'İstikbal...'
Zihinleri dar kişiler ve kişilikler, geniş düşüncelerde boğulurlar. Tıpkı bir akvaryum balığının, yunuslar ve balinalar gibi okyanuslarda hayatını sürdürememesi gibi.
Oysa "kendini bilmek" bir kabiliyettir ki bu aynı zamanda egoyu da aşmak demektir. Ancak maalesef bu yetiye de herkesin sahip olduğu söylenemez çünkü bu olgu içsel barışla ilgilidir ve erişilebilecek en büyük zenginliktir.
Bir ülkeyi düşünmek sizce nedir? O ülkenin geleceği olan çocuklarına ve gençlerine yatırım yapmak değil midir? İstikballerini kazanmaları yolunda atmış oldukları tüm adımların yanında durmak ve onları desteklemek, doğru yönlendirmek, başarılarıyla gelişen topluma olan katkılarına sevinç duymak, kanımca 'Toplumsal Çağdaş Gelişim' adına en medeni mutluluğumuzdur.
İstanbul'da ve kısmen yurtdışında yaşıyor olsam da, doğduğum kent olan İzmir ile ilgili hayallerim bitmek tükenmek bilmiyor.
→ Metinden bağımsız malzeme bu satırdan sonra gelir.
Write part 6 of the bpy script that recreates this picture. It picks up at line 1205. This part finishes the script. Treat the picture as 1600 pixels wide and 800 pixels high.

Çünkü İzmir'e her şeyin en iyisinin yakıştığını düşünüyorum. "Akademi İKSEV Uluslararası Keman Ustalık Sınıfı" ve uzun soluklu Arkas Üçlüsü evrensel düzeydeki çalışmalarına aralıksız devam etmektedir.
Eğitim adına, İKSEV'de, Türkiye'nin her bir konservatuvarında yetişmekte olan gençlerimizi dinlemek ve onlarla çalışmak, ilginç ve keyifli bir deneyim olmasının yanı sıra, pek tabii kendilerini yetiştiren saygıdeğer hocalarını da tanımak anlamında önemli bir tecrübedir.
Geçtiğimiz yıl "Bahar Müjdesi" adlı yazımda, büyük keman pedagogu ve sevgili hocam Prof. Joshua Epstein'ın Almanya'daki virtüözite sınıfının dışında, ülkemizde de Dokuz Eylül Üniversitesi İzmir Devlet Konservatuvarı'nda sürekli dersler vermek üzere davet edildiğini müjdelemiştim. Epstein, gençlik yıllarında Londra'da Uluslararası Carl Flesch Keman Yarışması'nda "altın madalya" kazanır. Ardından Kraliçe Elizabeth, Paganini ve Sibelius gibi dünya konkurlarında da önemli ödülleri elde eder. Konser kemancılığının yanında, Bartholdy Kuarteti'nin kurucusu ve birinci kemancısı olarak, oda müziği dalında da "Deutsche Grammophon" ödülüne layık görülür. Uzun yıllar Almanya'da virtüözite sınıflarında dersler veren Prof. Epstein'ın sınıflarından solistler, konsertmaister'ler ve dünya müzikçileri yetişmiştir. Naçizane önerime, değerli kişilikleri ve yetkileriyle yürekten can veren konservatuvar müdürü ve korno sanatçısı sevgili dostum Prof. Kerim Gürerk ve bu projenin hayata geçmesini kıymetli onaylarıyla mümkün kılan Dokuz Eylül Üniversitesi Rektörü saygıdeğer Prof. Dr. Mehmet Füzün'e en içten şükranlarımı bir borç bilir, saygılarımı sunarım.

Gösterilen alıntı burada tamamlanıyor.